Dopo la denuncia alla magistratura presentata dalle associazioni ambientaliste, ecco la proposta del segretario cittadino del Pd: un confronto sull’uso dei beni archeologici.
Il segretario cittadino del Pd interviene nella polemica sugli scavi al Novi Sad e propone di aprire un dibattito culturale su cosa vogliamo fare di quanto gli scavi, da alcuni anni, stanno restituendo alla nostra città. Ecco il suo intervento
Prima i fatti. Camminiamo su un tesoro: Mutina, la Modena romana. Non lo scopriamo oggi. Ogni volta che si scava “a fondo” a Modena si trova qualcosa, da secoli. Dunque non deve destare sorpresa che avvenga anche per gli scavi del parcheggio al Novi Sad. Un’area che si trova fuori dalla zona di maggior rischio archeologico, ma che alcuni indizi (risalenti proprio agli scavi fatti per costruire la antica Cittadella, attorno al 1630) fanno pensare fosse attraversata da una strada che da Modena raggiungeva Verona. Aspettiamo il parere degli esperti, ma molto probabilmente al Novi Sad l’abbiamo ritrovata. La “Brennero” romana, per dirla così.
Questi i fatti. Adesso alcune considerazioni. Come rapportarci col tesoro romano che abbiamo sotto i piedi? In questa città bisogna scavare o no, e se sì come?
Tutto ciò che possiamo vedere al nostro Museo è sostanzialmente frutto di rinvenimenti occasionali, che in questa città si fanno ogni volta che si scava per costruire qualcosa in zona centro o vicino alla via Emilia. Certo sarebbe bello fare scavi non occasionali, legati a un vero piano archeologico: ma è un sogno, giacché i costi sono insostenibili. Di certo, non pagherebbe il Ministero. E la nostra città dove troverebbe i soldi, di questi tempi? Certo, qualche “saggio” si potrebbe fare in qualche zona libera e “mirata”, come ad esempio sotto l’ex-cinema Italia. Ma nulla più. Dunque, dobbiamo essere contenti che gioielli del passato escano quando – soprattutto con soldi privati – si scava per costruire qualche nuovo edificio. Altrimenti nulla uscirebbe mai dal buio della nostra storia.

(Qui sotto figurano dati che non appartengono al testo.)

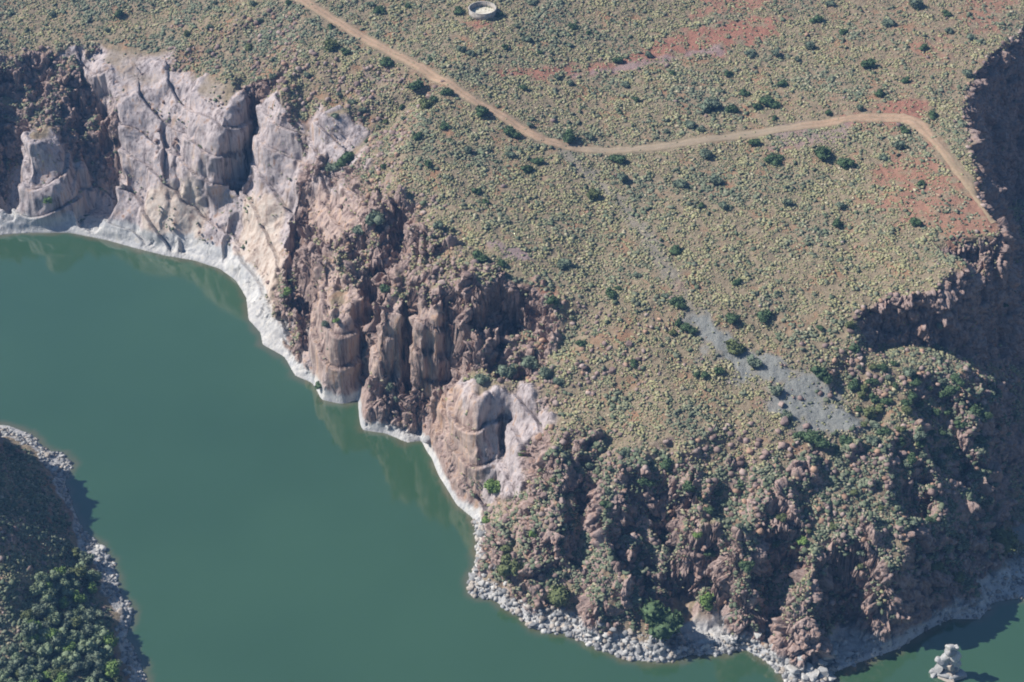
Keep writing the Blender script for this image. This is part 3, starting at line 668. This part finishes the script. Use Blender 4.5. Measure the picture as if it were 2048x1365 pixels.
def describe(items):
    """items: (px, py, text); returns a label for each that names it by its nearest landmark"""
    B = {}
    for i, (px, py, txt) in enumerate(items):
        d, (mx, my), nm = min((math.hypot(px - m[0][0], py - m[0][1]), m[0], m[1]) for m in MARKS)
        a = math.degrees(math.atan2(my - py, px - mx)) % 360
        dr = ['right', 'up-right', 'up', 'up-left', 'left', 'down-left', 'down', 'down-right'][int((a + 22.5) // 45) % 8]
        B.setdefault((nm, dr, txt.split('|')[1]), []).append((d, i))
    out = [None] * len(items)
    for (nm, dr, kind), L in B.items():
        L.sort()
        for k, (d, i) in enumerate(L):
            t = items[i][2].replace('|', ' ')
            out[i] = t + ', ' + (ORD[k] if k < 16 else '%dth ' % (k + 1)) + ('one ' if k else 'first one ') + dr + ' from the ' + nm
    return out

# ---- shrubs and trees, one by one
def crown_mesh(name, seed, m, sub=ICO2, lobes=7, leaves=420, spread=1.0):
    r = np.random.default_rng(seed); V = []; F = []; nb = 0
    cen = []
    for k in range(lobes):
        a = r.uniform(0, 6.283); rr = r.uniform(.15, .62) * spread; c = np.array([rr * math.cos(a), rr * math.sin(a), r.uniform(.3, .85)]); s_ = r.uniform(.3, .5)
        v, f = sub; v = v * s_ * (1 + r.normal(0, .16, (len(v), 1))) * [1, 1, .85] + c
        V.append(v); F.append(f + nb); nb += len(v); cen.append((c, s_))
    for k in range(leaves):
        c, s_ = cen[r.integers(0, lobes)]; d = r.normal(0, 1, 3); d[2] = abs(d[2]) * .9 - .25; d /= np.linalg.norm(d)
        p = c + d * s_ * r.uniform(.95, 1.3); w = r.normal(0, 1, 3) * .085; u = np.cross(w, r.normal(0, 1, 3)); u = u / (np.linalg.norm(u) + 1e-6) * .10
        V.append(np.array([p - w - u, p + w - u * .4, p + u])); F.append(np.array([[0, 1, 2]]) + nb); nb += 3
    V = np.concatenate(V); V[:, 2] = np.maximum(V[:, 2], -.1); F = np.concatenate(F)
    o = meshobj(name, V, F, m, link=False); return o.data
GREENS = {'dark green': (.09, .14, .07), 'grey green': (.165, .205, .145), 'bright green': (.18, .27, .085), 'olive green': (.14, .165, .075), 'pale green': (.215, .27, .165)}
LM = {k: leaf_material(k.replace(' ', '_') + '_leaves', False, v) for k, v in GREENS.items()}
CROWN = {k: [crown_mesh('shrub', 10 * i + j, LM[k], lobes=5 + j, leaves=380) for j in range(4)] for i, k in enumerate(GREENS)}
def bark():
    m, nt, bs = mat('grey_brown_bark'); pos = nt.nodes.new('ShaderNodeNewGeometry').outputs['Position']
    nt.links.new(ramp(nt, noise(nt, 3, 3, .6, pos), [(.3, (.09, .07, .055)), (.7, (.2, .165, .13))]), bs.inputs['Base Color']); return m
M_bark = bark()
def tube(P, r0, r1, n=7):
    P = np.array(P, float); V = []; F = []
    for k, p in enumerate(P):
        t = k / (len(P) - 1); rr = r0 + (r1 - r0) * t
        for j in range(n):
            a = 6.283 * j / n; V.append(p + np.array([math.cos(a) * rr, math.sin(a) * rr, 0]))
        if k:
            for j in range(n): F.append([(k - 1) * n + j, (k - 1) * n + (j + 1) % n, k * n + (j + 1) % n, k * n + j])
    return np.array(V), np.array(F)
def trunk_mesh(seed):
    r = random.Random(seed); V = []; F = []; nb = 0
    L = [([(0, 0, -.15), (.03, .02, .2), (.02, .05, .5)], .07, .05)]
    for k in range(5):
        a = k * 1.26 + r.random(); L.append(([(.02, .03, .3 + .05 * k), (.25 * math.cos(a), .25 * math.sin(a), .6), (.5 * math.cos(a), .5 * math.sin(a), .9)], .045, .015))
    for P, a, b in L:
        v, f = tube(P, a, b); V.append(v); F.append(f + nb); nb += len(v)
    return meshobj('trunk', np.concatenate(V), np.concatenate(F), M_bark, link=False).data
TRUNK = [trunk_mesh(k) for k in range(3)]
D, G, B_, O = 'dark green', 'grey green', 'bright green', 'olive green'
PL = [(760,16,30,D),(742,8,20,G),(815,12,20,D),(917,20,28,D),(998,30,18,D),(925,98,28,G),(942,106,24,G),(1010,95,18,D),(860,118,16,D),(580,6,20,D),(662,88,44,O),(690,102,24,D),(775,124,32,D),(745,91,16,D),(660,52,16,D),(705,205,22,G),(832,170,34,D),(893,181,28,D),(850,206,38,O),(866,198,26,D),(965,222,36,D),(890,248,26,D),(1022,264,36,D),(1140,272,36,D),(1235,313,36,D),(1145,51,22,D),(1178,66,16,D),(1080,106,14,D),(1060,250,20,G),
 (1490,183,26,D),(1537,203,42,D),(1512,213,24,D),(1418,210,44,G),(1462,216,28,D),(1380,247,34,G),(1402,256,22,G),(1565,166,26,D),(1620,91,30,G),(1550,105,26,G),(1500,105,30,G),(1735,126,32,D),(1685,62,22,D),(1632,36,28,D),(1775,43,34,G),(1892,26,24,D),(1832,6,40,G),(1845,94,20,D),(1812,160,24,D),(1757,188,24,D),(1720,215,22,G),(1862,229,26,D),(1942,72,26,G),(1807,261,22,D),(1550,313,42,D),(1648,308,44,D),(1692,326,42,D),(1508,283,26,D),(1410,306,36,G),(1432,361,34,G),(1360,366,34,G),(1402,411,16,D),(1446,411,30,G),(1572,406,26,G),(1672,446,26,D),(1765,316,22,G),(1843,364,22,D),(1795,291,30,G),(1830,446,30,D),(1682,411,22,G),(1935,146,30,G),
 (1005,525,26,D),(1127,523,36,G),(958,513,36,D),(1235,576,18,D),(1275,551,22,G),(1475,563,22,D),(1350,498,30,D),(1355,601,32,D),(1363,611,24,D),(1330,591,20,G),(1465,633,36,D),(1528,628,40,D),(1375,656,32,D),(1357,645,20,D),(1345,666,20,O),(1470,692,48,O),(1508,722,46,G),(1437,738,26,D),(1410,751,22,D),(1392,751,16,D),(1265,726,22,D),(1222,586,30,D),(1105,601,30,D),(1163,686,22,D),(1550,781,34,G),(1572,831,28,G),(1636,746,34,D),(1650,757,30,D),(1627,880,56,D),(1690,880,40,D),(1745,882,34,G),(1700,651,28,O),(1600,868,28,D),(1185,389,36,O),(1245,357,28,G),
 (573,588,28,B_),(674,644,20,B_),(1042,905,32,B_),(975,1040,26,B_),(1010,1100,32,O),(1018,740,52,G),(1060,733,50,G),(962,757,36,G),(1090,748,36,G),(1118,762,30,G),(770,581,30,D),(800,790,34,G),(780,779,26,G),(400,296,18,O),(428,300,14,O),(97,405,24,B_),(205,186,26,G),(690,312,46,D),(665,332,40,G),(752,450,50,G),(720,458,40,G),(1870,1131,34,O),(1915,1150,38,O),(1413,1202,44,B_),(1495,1130,34,D),(1600,1100,30,B_),(1780,1245,18,G),(1640,655,18,D),(1880,655,26,G),(1870,690,26,G),(2010,612,16,D),(1960,560,20,D),(1985,370,22,D),(1990,395,20,D),(1250,905,30,G),(1330,925,32,D),(1180,935,26,G),(1290,965,34,D),(1375,975,36,D),(1420,1110,30,D),(1395,1065,30,B_),(1560,1060,26,O),(1240,1175,26,G),(1210,1010,24,D),(1140,1110,30,G),(1065,1065,26,B_),(1180,1080,24,G),(640,770,26,D),(650,650,20,G),(475,650,12,G)]
TR = [(995,968,48,B_,'round bright green tree'),(1025,1132,54,O,'olive green tree'),(1115,1187,62,O,'broad olive tree'),(1318,1240,84,D,'largest dark green tree'),(2005,1076,62,O,'olive green tree')]
px = [p[0] for p in PL]; py = [p[1] for p in PL]; used = list(zip(px, py))
extra = []
def fill(poly, n, lo, hi, cols, gap):
    q = np.array(poly); x0, y0 = q.min(0); x1, y1 = q.max(0); t = 0; c = 0
    while c < n and t < 20000:
        t += 1; a, b = rng.uniform(x0, x1), rng.uniform(y0, y1)
        if not inpoly(poly, np.array([a]), np.array([b]))[0]: continue
        if min(math.hypot(a - u, (b - v) * 1.3) for u, v in used) < gap: continue
        used.append((a, b)); extra.append((a, b, lo + (hi - lo) * rng.random() ** 1.5, cols[rng.integers(0, len(cols))])); c += 1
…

In Italia, fortunatamente, ci sono tutte le leggi necessarie a regolare cosa deve avvenire in un cantiere quando si trova un reperto archeologico. Dunque perché creare allarme inutilmente, appena si trova qualcosa? E perché chiedere immediatamente di fermare tutto? Le alternative sono solo due: o si scava e si valorizza quanto trovato, o si ricopre tutto, rinunciando tra l’altro a un’opera pubblica, sperando che in futuro i nostri figli vivano in una società che ha da parte più risorse da dedicare alla cultura. Una mezza utopia, visto come va il mondo. E valorizzare significa sempre trovare soluzioni intelligenti, non ovvie: molte città italiane hanno qui e là un reperto antico a cielo aperto, ma se non è inserito in un percorso significativo, non attira nessuno, anzi attira solo bottigliette e cartacce. Li abbiamo visti tutti, persino a Roma, luoghi così.
Deciderà come giusto la Soprintendenza, sul da farsi. Le leggi e le tutele ci sono. E il Comune le rispetta: tanto è vero che i 24 archeologi che stanno lavorando al Novi Sad li paga il Comune, non certo il Ministero. Che per questa città non investe. Anzi, disinveste, come nel caso-Velasquez.
Ora, in un quadro così, non capiamo perché si debba gridare “al lupo” e mettere in campo addirittura la magistratura, solo perché finalmente si ritrova qualcosa di prezioso per la nostra città. Se a Modena si rinunciasse a scavare dove c’è qualche potenzialità archeologica, non solo avremmo tante aree inutilizzate, ma non avremmo mai rivisto la magnifica ara di Vetilia o gli splendidi arredi domestici trovati sotto al Cinema Capitol: e di Mutina, delle nostre radici, sapremmo molto meno di quello che sappiamo oggi. Avviamo invece un serio dibattito culturale su cosa vogliamo fare di quanto gli scavi, da alcuni anni, stanno restituendo alla nostra città, perché diventino un tesoro turistico e di identità. Creiamo occasioni per parlarne insieme. Non sarebbe questo il regalo più bello che possono farci le nostre associazioni culturali? Non vorremmo mai che, trascinate dalla diatriba politica, finissero per far mancare alla città il loro apporto fondamentale e insostituibile, quello di una elaborazione culturale alta, lungimirante, degna della storia secolare della nostra città.